WASHINGTON (Reuters) -- A U.S. Energy Department plan to refurbish more than 6,000 aging nuclear warheads over the next 15 years is coming under fire from arms-control advocates, the Washington Post reported.
Opponents said the plan to keep up to 3,000 renovated warheads on "inactive reserve" is unnecessary and possibly counterproductive when the United States is trying to persuade India, Pakistan and other nations to halt or curb their nuclear-weapons programs, the Post reported Sunday.The Post said the plan to keep an "inactive reserve" of 2,500 to 3,000 warheads would more than double what the United States is allowed to deploy under the START II strategic-arms reduction treaty. The plan, part of a little-publicized Clinton administration nuclear policy, would allow the United States to match another country's sudden production of additional warheads, the Post said.
Robert S. Norris, a nuclear-arms specialist with the Natural Resources Defense Council, described the renovation plan as "the dark side of the stockpile." He told the Post that the United States will spend billions to refurbish warheads which it cannot deploy but has not decided to throw away.
Michael Krepon, president of the Henry L. Stimson Center and an arms reduction advocate, is quoted as saying the Pentagon pushed for the "inactive reserve" of warheads because its plan for fighting a nuclear war had not changed since the Cold War.
"It has simply downsized the active requirement and put half of what they say they need on the shelf.

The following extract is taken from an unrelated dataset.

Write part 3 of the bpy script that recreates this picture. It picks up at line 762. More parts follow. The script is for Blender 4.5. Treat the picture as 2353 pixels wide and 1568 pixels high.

But the war plan requirement for 6,000 detonations has never changed," Krepon told the Post.
A Defense Department official said until Russia ratifies START II, the United States must hedge its bets against a possible reversal of that agreement, which would limit each side to between 3,000 and 3,500 deployed warheads, the Post reported.
The U.S. Senate ratified START II in 1996, but the Russian legislature has yet to vote on the treaty.